═════ SUPPLIED INFORMATION ═════

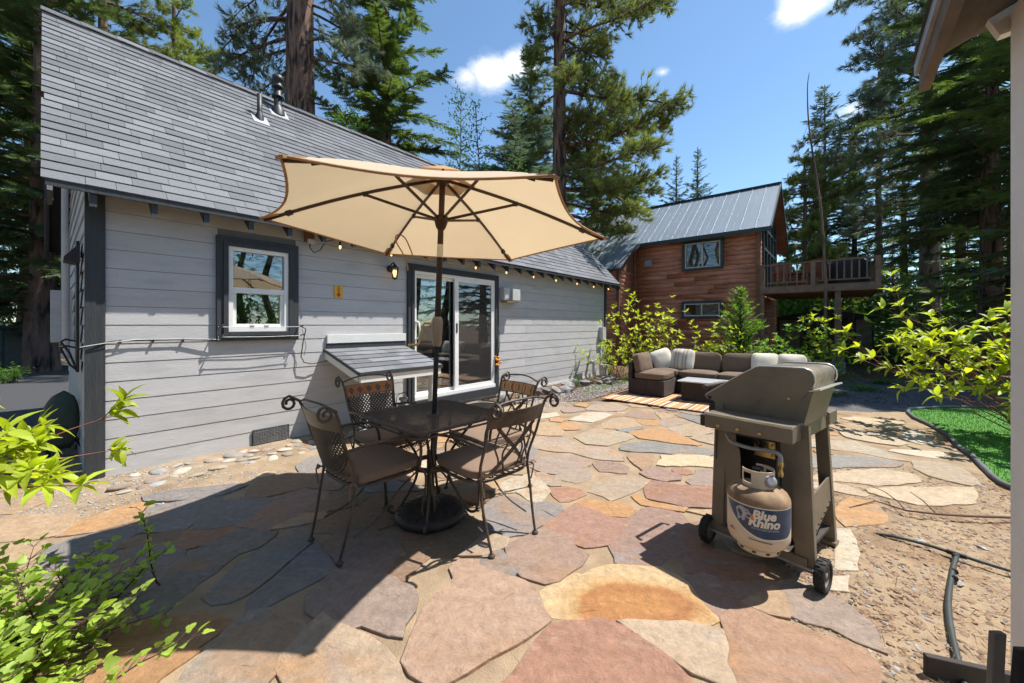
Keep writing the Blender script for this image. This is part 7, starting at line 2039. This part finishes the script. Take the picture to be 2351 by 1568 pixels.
def rl(n, z0, z1, seed, azc=None, azs=6.28, L0=1.5, L1=3., rise=(-.2, .3), droop=(.1, .5)):
    rs = np.random.RandomState(seed); out = []
    for i in range(n):
        az = (azc+rs.uniform(-azs, azs)) if azc is not None else rs.uniform(0, 6.28)
        z = z0+(z1-z0)*(i+rs.rand())/n
        out.append((z, az, rs.uniform(L0, L1), rs.uniform(*rise), rs.uniform(*droop)))
    return out
# --- big pine with the thick trunk behind the grey roof
plant_tree('pine_tree', 'huge rough-barked pine trunk rising behind the ridge of the grey roof', pine(24, .50, rl(12, 9.2, 13, 1, 3.0, .8, 2., 3.6, (-.25, .1), (.6, 1.1)) + rl(9, 9.6, 13.5, 2, 0, 1.2, 1.6, 2.8, (-.3, .1), (.5, .9)) + rl(22, 13, 22, 3, None, 6.28, 2., 3.6), 1, 'needle_pine_blue', tsz=.30, dens=.95, rtop=.5, extra_dead=26, dangle=.25), at(690, 12.2))
# --- dark fir with spreading green boughs right of it
plant_tree('fir_tree', 'dense broad fir with dark trunk left of the small white cloud', fir(19, .34, 3.2, 3.5, 150, 5, 'needle_fir', tw=.62, droop=.75, taper=.55, step=.15), at(887, 15.5))
# --- tall pine right of centre
pl_ = rl(16, 5.0, 13.4, 4, -.1, .85, 2.2, 4.5, (-.3, .15), (-.1, .55)) + rl(6, 6.5, 13, 5, 3.1, .6, .7, 1.3, (-.2, .2), (.3, .6)) + rl(9, 4.2, 9, 6, .3, 1.1, 2., 3.6, (-.35, 0), (0, .3)) + rl(16, 6.4, 14, 71, -.1, 1.7, .8, 2.2, (-.2, .3), (.1, .6)) + rl(9, 9.8, 14, 72, None, 6.28, .7, 1.6, (-.2, .3), (.1, .6)) + rl(18, 13, 19, 7, None, 6.28, 1.5, 3.2)
plant_tree('pine_tree', 'tall slim pine with red-brown trunk and long limbs toward the right', pine(20, .29, pl_, 4, 'needle_pine', tsz=.29, dens=1.5, rtop=.45), at(1284, 13.7))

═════

• _INSTRUCTIONS FOR THE TASK_: All the material shown above is to be copied exactly, with no pictures carried over.

• _COMPLETE ANSWER_:
Keep writing the Blender script for this image. This is part 7, starting at line 2039. This part finishes the script. Take the picture to be 2351 by 1568 pixels.
def rl(n, z0, z1, seed, azc=None, azs=6.28, L0=1.5, L1=3., rise=(-.2, .3), droop=(.1, .5)):
    rs = np.random.RandomState(seed); out = []
    for i in range(n):
        az = (azc+rs.uniform(-azs, azs)) if azc is not None else rs.uniform(0, 6.28)
        z = z0+(z1-z0)*(i+rs.rand())/n
        out.append((z, az, rs.uniform(L0, L1), rs.uniform(*rise), rs.uniform(*droop)))
    return out
# --- big pine with the thick trunk behind the grey roof
plant_tree('pine_tree', 'huge rough-barked pine trunk rising behind the ridge of the grey roof', pine(24, .50, rl(12, 9.2, 13, 1, 3.0, .8, 2., 3.6, (-.25, .1), (.6, 1.1)) + rl(9, 9.6, 13.5, 2, 0, 1.2, 1.6, 2.8, (-.3, .1), (.5, .9)) + rl(22, 13, 22, 3, None, 6.28, 2., 3.6), 1, 'needle_pine_blue', tsz=.30, dens=.95, rtop=.5, extra_dead=26, dangle=.25), at(690, 12.2))
# --- dark fir with spreading green boughs right of it
plant_tree('fir_tree', 'dense broad fir with dark trunk left of the small white cloud', fir(19, .34, 3.2, 3.5, 150, 5, 'needle_fir', tw=.62, droop=.75, taper=.55, step=.15), at(887, 15.5))
# --- tall pine right of centre
pl_ = rl(16, 5.0, 13.4, 4, -.1, .85, 2.2, 4.5, (-.3, .15), (-.1, .55)) + rl(6, 6.5, 13, 5, 3.1, .6, .7, 1.3, (-.2, .2), (.3, .6)) + rl(9, 4.2, 9, 6, .3, 1.1, 2., 3.6, (-.35, 0), (0, .3)) + rl(16, 6.4, 14, 71, -.1, 1.7, .8, 2.2, (-.2, .3), (.1, .6)) + rl(9, 9.8, 14, 72, None, 6.28, .7, 1.6, (-.2, .3), (.1, .6)) + rl(18, 13, 19, 7, None, 6.28, 1.5, 3.2)
plant_tree('pine_tree', 'tall slim pine with red-brown trunk and long limbs toward the right', pine(20, .29, pl_, 4, 'needle_pine', tsz=.29, dens=1.5, rtop=.45), at(1284, 13.7))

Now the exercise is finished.